Mr De Domenico: Will Mr Berry be happy with all these negotiations you are having with the TWU?

MR CONNOLLY: When you people were in government you conspicuously failed to deliver. Your then leader, possibly your future leader, Mr Kaine, was the Treasurer and Chief Minister. He currently is your economics spokesperson because it seems that that job eludes the Leader of the Opposition. He delivered the highest ever ACTION subsidy. This Government is on track with a budget reduction strategy for ACTION that will give us a level of subsidy that is comparable with the Australian average. We have the runs on the board.

MR WESTENDE (3.51): Madam Speaker, I would like to follow on from Mr De Domenico's line. Let us take a hard look at some of the facts about Canberra's public transport system. Here I interpose for a minute. The Minister quoted some figures from Trends and the red book, but those figures are over 12 months old. Minister, 1992 is history. We should be looking to the future. New South Wales and Victoria are acting; here we are talking about it. The Minister quoted a figure on trams in Victoria. Victoria, because of the past, has over 100 more trams than they need. Maybe we have 100 more buses than we need, because the Travers Morgan report says, on page 7, that one of the significant factors of cost is ACTION's one driver, one bus practice. Maybe, if we could get rid of that practice, we might be able to save some buses.

With a population of about 300,000, Canberra households, of which there are 103,000, subsidise ACTION, on my calculations, something like $700 a year, not the $580 that the Minister quoted. During the 1992-93 financial year ACTION, on average, travelled 42,294 kilometres per bus, and carried something in the order of 24 million people. Once again, to me that does not equate with the figures that the Minister uses in the equation of 24 million people, and the deficit during the 1992-93 financial year of some $50m.

I do not think it is just a matter of drivers, technicians or other people. We have to look at some of the practices that they use.

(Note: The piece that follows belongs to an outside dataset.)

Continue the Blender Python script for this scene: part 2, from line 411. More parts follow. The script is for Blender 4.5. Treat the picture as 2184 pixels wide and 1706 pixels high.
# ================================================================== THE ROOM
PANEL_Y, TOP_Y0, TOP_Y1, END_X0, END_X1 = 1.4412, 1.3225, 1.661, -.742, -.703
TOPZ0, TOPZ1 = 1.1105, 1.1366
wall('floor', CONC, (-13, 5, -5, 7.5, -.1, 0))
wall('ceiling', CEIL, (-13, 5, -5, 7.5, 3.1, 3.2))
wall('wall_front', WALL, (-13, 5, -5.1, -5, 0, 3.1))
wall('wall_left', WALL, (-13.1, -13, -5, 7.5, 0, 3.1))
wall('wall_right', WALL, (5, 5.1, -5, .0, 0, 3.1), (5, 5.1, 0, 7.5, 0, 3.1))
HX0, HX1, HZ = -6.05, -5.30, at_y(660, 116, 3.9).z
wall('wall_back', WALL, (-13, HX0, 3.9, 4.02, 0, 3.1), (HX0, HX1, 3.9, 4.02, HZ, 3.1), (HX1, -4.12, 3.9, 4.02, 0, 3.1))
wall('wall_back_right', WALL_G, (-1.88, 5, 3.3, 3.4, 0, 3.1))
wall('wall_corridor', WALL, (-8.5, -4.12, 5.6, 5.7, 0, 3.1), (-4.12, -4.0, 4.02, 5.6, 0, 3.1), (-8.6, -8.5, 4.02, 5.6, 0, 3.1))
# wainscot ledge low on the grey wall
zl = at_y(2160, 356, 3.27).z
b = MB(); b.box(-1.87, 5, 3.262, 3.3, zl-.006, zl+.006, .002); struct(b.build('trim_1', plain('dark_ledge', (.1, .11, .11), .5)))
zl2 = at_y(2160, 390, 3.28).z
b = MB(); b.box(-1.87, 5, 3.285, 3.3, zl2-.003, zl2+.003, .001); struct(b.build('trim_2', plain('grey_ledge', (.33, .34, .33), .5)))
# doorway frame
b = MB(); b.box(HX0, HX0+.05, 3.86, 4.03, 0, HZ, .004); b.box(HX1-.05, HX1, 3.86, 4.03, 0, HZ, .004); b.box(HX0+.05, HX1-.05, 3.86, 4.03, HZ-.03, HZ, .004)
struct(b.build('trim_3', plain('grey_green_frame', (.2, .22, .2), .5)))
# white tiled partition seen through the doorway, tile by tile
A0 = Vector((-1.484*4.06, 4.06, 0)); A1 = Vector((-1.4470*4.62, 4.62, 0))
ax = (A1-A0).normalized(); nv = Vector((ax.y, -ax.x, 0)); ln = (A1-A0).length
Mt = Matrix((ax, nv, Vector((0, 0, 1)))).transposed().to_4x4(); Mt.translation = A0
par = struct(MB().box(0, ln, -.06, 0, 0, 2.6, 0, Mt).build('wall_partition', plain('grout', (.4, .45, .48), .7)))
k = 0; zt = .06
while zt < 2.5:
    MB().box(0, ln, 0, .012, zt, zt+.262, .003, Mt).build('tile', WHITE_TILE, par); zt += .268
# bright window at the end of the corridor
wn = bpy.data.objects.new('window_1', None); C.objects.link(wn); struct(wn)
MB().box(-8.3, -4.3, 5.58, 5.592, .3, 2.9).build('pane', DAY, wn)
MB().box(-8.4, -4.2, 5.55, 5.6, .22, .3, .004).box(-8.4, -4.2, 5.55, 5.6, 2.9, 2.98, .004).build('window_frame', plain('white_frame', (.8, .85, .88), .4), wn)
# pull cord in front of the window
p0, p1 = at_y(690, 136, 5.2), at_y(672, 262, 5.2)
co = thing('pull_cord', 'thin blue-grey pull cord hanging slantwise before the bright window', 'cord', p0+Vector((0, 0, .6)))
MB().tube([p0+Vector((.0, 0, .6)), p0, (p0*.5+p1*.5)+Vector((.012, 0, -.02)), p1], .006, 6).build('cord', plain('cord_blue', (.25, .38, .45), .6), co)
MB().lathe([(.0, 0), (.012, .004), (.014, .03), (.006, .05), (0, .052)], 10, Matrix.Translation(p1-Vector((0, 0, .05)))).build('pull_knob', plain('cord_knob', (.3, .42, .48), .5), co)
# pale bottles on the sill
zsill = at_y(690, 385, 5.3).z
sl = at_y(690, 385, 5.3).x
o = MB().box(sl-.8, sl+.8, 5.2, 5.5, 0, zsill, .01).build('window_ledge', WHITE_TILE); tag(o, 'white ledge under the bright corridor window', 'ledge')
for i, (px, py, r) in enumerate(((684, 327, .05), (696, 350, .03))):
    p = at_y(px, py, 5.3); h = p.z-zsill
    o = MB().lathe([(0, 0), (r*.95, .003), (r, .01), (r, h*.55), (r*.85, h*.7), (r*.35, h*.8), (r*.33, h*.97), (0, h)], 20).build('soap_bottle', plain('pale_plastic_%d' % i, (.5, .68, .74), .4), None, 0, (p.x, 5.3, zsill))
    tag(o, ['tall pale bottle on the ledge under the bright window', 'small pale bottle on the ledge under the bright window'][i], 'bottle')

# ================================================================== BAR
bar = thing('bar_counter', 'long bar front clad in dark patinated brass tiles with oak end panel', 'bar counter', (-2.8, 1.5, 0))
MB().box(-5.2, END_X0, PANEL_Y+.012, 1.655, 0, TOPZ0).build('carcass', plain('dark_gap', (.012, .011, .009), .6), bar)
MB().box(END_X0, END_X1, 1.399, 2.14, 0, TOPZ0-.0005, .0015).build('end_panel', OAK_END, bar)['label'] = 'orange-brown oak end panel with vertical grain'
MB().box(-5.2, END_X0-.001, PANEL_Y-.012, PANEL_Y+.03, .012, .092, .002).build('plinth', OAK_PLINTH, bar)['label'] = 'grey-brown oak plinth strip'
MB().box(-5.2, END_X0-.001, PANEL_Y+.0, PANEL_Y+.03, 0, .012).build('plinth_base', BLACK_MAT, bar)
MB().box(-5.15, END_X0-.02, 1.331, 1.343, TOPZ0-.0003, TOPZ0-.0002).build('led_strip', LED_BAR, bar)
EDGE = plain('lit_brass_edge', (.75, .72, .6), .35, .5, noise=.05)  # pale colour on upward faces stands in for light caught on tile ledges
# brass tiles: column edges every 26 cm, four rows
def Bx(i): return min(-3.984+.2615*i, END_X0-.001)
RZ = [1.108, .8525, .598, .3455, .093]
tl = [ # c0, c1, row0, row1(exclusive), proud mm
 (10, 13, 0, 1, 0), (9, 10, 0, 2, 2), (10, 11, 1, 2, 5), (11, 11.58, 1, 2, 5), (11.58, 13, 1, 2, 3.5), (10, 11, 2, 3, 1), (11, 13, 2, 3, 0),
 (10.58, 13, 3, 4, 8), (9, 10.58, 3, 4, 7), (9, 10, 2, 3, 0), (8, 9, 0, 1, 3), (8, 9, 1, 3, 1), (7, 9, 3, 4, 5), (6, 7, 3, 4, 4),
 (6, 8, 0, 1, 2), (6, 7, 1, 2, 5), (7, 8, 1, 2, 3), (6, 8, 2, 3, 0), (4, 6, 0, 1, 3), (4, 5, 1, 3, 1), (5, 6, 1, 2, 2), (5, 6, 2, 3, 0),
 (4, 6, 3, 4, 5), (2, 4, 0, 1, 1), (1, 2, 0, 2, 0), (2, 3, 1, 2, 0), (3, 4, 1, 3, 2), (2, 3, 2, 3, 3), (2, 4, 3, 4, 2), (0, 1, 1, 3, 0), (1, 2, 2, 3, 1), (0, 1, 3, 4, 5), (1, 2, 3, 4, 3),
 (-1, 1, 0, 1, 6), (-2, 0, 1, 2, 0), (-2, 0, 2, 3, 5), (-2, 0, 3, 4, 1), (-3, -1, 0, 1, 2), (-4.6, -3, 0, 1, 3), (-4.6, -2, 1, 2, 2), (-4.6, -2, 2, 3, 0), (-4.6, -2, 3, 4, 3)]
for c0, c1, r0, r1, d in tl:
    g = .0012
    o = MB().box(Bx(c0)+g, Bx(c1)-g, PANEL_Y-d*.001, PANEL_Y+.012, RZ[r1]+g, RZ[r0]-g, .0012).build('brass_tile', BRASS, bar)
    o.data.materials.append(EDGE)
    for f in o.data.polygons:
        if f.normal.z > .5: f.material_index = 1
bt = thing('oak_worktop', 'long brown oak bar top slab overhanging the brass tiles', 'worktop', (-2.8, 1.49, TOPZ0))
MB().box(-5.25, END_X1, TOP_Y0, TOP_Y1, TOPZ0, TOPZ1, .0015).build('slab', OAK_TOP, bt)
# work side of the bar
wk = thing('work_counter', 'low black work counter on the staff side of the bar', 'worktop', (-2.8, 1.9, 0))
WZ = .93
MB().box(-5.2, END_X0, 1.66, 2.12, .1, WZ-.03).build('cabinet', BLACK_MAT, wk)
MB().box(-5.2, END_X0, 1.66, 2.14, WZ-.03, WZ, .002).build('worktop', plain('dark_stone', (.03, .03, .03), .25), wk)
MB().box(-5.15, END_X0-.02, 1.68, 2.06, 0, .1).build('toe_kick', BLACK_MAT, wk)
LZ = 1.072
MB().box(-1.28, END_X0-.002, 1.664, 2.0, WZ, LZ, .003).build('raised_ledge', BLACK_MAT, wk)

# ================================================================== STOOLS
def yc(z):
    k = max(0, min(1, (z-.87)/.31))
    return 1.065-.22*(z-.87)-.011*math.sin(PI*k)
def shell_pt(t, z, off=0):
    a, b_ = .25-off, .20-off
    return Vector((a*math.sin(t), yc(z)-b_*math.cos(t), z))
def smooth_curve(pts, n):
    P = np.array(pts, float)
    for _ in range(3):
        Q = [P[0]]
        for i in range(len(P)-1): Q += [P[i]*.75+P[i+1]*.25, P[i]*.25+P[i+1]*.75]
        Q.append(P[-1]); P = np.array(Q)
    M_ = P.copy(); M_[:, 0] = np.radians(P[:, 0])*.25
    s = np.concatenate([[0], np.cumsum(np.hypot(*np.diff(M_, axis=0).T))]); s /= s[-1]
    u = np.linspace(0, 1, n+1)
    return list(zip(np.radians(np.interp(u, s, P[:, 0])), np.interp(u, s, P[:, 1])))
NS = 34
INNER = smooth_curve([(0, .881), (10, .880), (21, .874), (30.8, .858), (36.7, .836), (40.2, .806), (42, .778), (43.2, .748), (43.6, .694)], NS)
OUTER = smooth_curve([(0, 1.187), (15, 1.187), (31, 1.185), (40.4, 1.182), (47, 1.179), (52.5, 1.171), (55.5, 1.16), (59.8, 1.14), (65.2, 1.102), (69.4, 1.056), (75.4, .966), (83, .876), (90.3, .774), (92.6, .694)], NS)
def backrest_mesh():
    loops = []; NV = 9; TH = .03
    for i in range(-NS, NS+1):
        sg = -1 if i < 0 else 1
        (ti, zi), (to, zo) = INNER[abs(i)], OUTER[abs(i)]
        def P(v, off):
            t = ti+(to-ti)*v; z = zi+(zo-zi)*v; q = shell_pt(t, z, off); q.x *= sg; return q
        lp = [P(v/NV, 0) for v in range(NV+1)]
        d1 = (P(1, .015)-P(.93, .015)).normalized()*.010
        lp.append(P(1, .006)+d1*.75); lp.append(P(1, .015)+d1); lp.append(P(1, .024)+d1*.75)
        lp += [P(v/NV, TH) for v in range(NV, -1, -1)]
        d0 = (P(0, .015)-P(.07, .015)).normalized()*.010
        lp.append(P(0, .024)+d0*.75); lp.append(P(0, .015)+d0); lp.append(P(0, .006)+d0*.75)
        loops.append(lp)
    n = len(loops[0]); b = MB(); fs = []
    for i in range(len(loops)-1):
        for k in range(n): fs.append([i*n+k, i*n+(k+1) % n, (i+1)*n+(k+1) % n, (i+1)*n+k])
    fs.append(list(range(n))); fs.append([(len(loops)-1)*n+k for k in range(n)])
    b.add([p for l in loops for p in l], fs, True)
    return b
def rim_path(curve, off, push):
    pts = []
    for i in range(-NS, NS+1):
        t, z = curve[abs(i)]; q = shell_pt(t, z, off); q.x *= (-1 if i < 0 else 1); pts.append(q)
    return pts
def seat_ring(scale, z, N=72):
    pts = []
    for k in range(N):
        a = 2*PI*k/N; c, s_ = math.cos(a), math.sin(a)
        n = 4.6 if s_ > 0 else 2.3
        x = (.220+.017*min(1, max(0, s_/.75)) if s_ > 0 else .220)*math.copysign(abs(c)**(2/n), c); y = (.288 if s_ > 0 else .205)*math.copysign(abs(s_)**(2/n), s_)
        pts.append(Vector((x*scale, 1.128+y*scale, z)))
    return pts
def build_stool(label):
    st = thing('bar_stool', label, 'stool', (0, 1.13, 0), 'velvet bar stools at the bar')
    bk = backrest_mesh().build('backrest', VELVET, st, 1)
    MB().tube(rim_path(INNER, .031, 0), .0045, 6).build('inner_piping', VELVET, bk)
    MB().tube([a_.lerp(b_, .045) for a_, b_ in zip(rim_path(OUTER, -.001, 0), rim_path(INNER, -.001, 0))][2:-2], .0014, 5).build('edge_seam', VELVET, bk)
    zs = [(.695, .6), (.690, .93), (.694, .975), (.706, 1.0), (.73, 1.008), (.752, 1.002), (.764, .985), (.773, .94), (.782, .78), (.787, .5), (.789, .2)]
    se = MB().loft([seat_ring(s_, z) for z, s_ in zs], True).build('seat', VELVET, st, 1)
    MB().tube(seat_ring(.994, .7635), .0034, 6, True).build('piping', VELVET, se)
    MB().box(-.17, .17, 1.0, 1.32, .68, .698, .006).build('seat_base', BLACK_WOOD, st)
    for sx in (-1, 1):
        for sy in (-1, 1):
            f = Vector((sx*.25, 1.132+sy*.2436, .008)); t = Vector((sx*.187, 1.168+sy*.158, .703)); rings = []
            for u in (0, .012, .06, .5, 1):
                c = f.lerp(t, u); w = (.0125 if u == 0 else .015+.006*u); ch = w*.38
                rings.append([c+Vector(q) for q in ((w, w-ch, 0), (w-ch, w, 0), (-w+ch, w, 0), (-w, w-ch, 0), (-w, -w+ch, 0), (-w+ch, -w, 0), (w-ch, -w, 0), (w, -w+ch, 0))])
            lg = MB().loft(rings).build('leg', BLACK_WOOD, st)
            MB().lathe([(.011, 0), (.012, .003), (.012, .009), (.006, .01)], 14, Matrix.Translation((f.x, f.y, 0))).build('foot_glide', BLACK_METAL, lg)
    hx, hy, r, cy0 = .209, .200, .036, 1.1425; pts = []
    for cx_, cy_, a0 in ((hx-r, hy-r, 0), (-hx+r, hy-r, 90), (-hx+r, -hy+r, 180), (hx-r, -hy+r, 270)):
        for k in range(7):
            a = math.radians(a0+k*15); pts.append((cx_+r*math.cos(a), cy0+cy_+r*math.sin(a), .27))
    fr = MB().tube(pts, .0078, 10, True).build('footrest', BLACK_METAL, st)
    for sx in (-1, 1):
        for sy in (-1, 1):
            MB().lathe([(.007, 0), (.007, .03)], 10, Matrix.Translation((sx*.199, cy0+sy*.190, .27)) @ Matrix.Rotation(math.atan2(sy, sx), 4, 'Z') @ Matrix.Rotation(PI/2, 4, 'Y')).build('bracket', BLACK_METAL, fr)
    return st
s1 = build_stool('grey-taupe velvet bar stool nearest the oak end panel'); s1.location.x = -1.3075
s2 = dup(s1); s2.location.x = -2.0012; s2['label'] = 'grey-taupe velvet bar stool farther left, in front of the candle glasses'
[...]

I am told that when a bus had a flat tyre it used to be towed back to the workshop. Now, because of so-called cost savings, the driver is instructed to drive back to the depot, ruining the casing, ruining the tube and, in some cases, even the rim, at a total cost of some $700. To send out a tow truck would have cost about $100. It is the accumulation of those sorts of acts that has given ACTION the cost structure that it has.

I have some experience in business matters and in my opinion it would be best to compartmentalise ACTION. ACTEW has divided Canberra into regions - north, south and so on. It works very well. Not only does each region look after its own affairs but they strive against one another competitively and therefore achieve better results. Let us combine all the different sections of ACTION - for example, mechanical, maintenance, stores, drivers and administration - split them up into geographical areas and give them targets. Give them incentives. Consider even management buy-out and profit sharing; maybe even give them part ownership as an additional incentive. It was done by the MET in Victoria only some eight or nine months ago and it works extremely well. You would be surprised at the difference it makes.